En 2017, dans le cadre de son plan de sauvegarde de l’emploi (PSE), La Voix du Nord a mis en place de tout nouveaux « postes à spécificité ». Référent vidéo, infographiste ou éditeur, ces emplois spécifiques faisaient l’objet d’un accord bien précis avec les syndicats et ne devaient concerner que trois postes.

Aujourd’hui, cela englobe dix emplois pour seulement trois femmes. « Ce nouveau système s’est avéré beaucoup plus favorable aux hommes. Ces postes échappent à la grille des indices et certains ont pu être augmenté de manière injustifiée », rapporte une source.

« Ce qui me gêne, c’est qu’il n’y ait jamais eu de femme au poste de rédactrice en cheffe adjointe.

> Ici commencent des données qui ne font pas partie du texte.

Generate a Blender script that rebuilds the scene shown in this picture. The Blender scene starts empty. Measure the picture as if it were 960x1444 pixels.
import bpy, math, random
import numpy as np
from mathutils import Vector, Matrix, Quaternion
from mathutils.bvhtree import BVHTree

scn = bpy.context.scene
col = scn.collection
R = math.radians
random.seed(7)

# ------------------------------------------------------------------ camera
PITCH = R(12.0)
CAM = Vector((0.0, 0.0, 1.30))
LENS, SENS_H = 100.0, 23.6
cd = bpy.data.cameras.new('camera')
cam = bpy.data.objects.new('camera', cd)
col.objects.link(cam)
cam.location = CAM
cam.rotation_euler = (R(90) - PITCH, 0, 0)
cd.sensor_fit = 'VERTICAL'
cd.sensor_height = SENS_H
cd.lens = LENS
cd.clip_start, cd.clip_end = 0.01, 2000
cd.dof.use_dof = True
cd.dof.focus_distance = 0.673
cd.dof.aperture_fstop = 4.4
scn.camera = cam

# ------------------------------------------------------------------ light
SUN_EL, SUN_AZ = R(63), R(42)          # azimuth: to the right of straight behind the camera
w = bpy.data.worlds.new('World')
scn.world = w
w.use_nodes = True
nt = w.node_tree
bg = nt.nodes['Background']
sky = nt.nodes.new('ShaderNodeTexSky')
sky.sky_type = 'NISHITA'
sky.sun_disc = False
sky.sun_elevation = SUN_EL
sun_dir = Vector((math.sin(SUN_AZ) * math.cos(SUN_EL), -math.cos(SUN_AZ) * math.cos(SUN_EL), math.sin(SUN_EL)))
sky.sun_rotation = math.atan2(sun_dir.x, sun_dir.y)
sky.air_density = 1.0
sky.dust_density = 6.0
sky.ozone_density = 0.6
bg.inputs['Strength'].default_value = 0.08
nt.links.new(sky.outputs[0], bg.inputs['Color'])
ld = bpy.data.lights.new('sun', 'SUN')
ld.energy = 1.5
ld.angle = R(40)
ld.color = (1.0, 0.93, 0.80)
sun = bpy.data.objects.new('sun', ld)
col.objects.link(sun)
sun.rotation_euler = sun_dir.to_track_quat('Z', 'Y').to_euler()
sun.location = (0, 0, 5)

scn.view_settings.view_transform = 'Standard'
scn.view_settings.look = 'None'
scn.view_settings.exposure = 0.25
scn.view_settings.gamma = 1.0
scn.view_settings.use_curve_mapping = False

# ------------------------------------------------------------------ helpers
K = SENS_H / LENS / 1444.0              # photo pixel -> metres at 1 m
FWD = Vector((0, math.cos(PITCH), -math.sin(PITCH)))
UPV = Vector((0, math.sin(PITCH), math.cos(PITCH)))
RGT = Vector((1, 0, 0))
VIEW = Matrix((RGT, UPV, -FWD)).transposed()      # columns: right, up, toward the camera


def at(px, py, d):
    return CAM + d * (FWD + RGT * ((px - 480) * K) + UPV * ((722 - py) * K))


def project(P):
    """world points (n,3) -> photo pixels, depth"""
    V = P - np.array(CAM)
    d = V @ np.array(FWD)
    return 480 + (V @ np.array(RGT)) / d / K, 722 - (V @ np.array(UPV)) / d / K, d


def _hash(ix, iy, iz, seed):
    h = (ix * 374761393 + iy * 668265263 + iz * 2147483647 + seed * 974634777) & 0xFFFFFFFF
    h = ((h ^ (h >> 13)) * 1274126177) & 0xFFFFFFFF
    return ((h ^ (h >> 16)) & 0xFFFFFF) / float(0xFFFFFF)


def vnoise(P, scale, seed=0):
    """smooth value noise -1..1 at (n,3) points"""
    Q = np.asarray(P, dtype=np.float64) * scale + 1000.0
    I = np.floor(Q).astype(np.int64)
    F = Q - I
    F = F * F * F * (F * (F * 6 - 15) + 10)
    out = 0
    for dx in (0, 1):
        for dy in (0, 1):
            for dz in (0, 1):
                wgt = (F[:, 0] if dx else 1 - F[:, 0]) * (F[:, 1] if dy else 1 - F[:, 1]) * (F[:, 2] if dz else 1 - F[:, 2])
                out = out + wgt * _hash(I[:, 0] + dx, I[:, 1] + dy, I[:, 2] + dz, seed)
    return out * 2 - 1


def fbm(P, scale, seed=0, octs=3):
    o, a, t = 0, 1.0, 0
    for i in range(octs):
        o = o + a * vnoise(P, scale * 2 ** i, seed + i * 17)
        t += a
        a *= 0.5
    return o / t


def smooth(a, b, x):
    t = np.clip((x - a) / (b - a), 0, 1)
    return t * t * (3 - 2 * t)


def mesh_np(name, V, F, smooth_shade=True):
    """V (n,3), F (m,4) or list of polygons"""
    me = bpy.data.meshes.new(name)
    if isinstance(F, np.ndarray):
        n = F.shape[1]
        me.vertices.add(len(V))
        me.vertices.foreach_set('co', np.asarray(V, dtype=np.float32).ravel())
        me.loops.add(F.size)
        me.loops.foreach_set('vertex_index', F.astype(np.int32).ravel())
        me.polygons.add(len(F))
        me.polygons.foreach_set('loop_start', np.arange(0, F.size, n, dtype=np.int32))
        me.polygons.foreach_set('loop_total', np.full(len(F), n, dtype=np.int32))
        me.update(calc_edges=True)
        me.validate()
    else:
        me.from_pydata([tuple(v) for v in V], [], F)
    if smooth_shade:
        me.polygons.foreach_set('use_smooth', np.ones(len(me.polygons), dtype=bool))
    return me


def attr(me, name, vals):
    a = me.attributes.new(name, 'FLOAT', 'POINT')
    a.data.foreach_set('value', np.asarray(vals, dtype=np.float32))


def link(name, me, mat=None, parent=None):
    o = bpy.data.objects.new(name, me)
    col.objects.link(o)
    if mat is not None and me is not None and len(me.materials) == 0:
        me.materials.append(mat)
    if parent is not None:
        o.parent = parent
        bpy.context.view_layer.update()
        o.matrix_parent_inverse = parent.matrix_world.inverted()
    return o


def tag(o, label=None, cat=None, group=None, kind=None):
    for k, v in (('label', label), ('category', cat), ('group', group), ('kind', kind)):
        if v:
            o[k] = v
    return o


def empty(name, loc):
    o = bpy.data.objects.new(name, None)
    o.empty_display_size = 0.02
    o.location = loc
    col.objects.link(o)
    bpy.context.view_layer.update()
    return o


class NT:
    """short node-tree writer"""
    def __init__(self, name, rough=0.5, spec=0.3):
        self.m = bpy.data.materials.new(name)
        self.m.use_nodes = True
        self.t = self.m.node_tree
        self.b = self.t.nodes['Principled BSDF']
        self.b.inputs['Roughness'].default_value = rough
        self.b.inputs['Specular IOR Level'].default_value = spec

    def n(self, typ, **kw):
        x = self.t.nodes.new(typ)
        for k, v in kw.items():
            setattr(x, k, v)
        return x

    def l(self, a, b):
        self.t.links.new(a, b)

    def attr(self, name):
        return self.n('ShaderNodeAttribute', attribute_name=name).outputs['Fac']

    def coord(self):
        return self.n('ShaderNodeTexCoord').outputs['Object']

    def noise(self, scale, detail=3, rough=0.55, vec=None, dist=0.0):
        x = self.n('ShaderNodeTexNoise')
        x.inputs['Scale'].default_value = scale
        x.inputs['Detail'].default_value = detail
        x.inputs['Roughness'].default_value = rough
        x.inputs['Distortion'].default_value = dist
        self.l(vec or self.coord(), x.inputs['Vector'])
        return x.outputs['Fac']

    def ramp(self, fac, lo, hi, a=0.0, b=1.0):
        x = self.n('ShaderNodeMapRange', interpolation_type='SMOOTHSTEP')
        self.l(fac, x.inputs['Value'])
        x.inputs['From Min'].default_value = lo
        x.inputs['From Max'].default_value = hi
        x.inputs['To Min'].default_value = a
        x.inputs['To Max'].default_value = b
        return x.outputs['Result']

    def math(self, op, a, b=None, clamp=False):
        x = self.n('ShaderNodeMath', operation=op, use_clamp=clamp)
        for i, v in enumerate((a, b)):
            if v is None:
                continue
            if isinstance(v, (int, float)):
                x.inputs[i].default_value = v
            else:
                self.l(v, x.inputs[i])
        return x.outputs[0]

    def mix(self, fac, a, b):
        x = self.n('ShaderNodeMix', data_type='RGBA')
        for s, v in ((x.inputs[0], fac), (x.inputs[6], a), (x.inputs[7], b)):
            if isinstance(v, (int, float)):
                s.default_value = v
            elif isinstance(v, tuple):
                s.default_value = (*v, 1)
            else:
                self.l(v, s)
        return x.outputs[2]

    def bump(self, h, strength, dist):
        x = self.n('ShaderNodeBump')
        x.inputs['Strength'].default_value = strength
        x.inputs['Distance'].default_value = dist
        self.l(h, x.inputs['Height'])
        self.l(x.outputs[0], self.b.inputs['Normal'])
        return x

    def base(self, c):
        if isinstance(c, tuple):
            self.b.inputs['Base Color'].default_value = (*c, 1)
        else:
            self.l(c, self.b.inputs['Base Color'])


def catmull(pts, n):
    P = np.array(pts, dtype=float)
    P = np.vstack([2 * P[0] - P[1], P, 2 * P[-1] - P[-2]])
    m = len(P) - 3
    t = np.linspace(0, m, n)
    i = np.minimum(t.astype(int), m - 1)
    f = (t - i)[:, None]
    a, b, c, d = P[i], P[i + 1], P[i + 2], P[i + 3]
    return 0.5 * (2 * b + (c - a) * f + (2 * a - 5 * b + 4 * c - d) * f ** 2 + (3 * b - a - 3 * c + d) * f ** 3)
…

C’est comme si, d’un seul coup, on se croyait obligé de rattraper le retard et cela met une grosse pression sur les épaules de cette future cheffe. »

Jean-Marc Petit

Journaliste au service économique de La Voix du Nord à Lille

Le premier accord sur l’égalité professionnelle femme-homme courrait de 2014 à 2017. La même année le PSE aurait retardé sa renégociation. Selon des journalistes syndiqués, la VDN aurait profité de ce flou pour retarder sa réévaluation : « En jouant la montre, ils lissent les écarts de salaires. Certaines journalistes ont donc vu leur indice augmenter entre temps. Ce qui permet à la direction de dire à tord qu’elle gomme les inégalités. » La VDN s’est remise autour de la table en 2017 mais l’accord n’a été signé qu’en 2019, soit près de deux ans après le terme du précédent accord.

Pierre Mauchamp et Patrick Jankielewicz se sont engagés auprès des syndicats à nommer une femme lors du prochain changement de direction. Un poste vers lequel tous les regards sont désormais tournés. « Ce qui me gêne, c’est qu’il n’y ait jamais eu de femme au poste de rédactrice en cheffe adjointe. C’est comme si d’un seul coup on se croyait obligé de rattraper le retard et cela met une grosse pression sur les épaules de cette future cheffe qui risque de se dire par la suite qu’elle n’a été que “la caution parité” alors même qu’elle en avait les compétences », s’inquiète Jean-Marc Petit. L’avenir de la parité à La Voix du Nord reste encore bien opaque.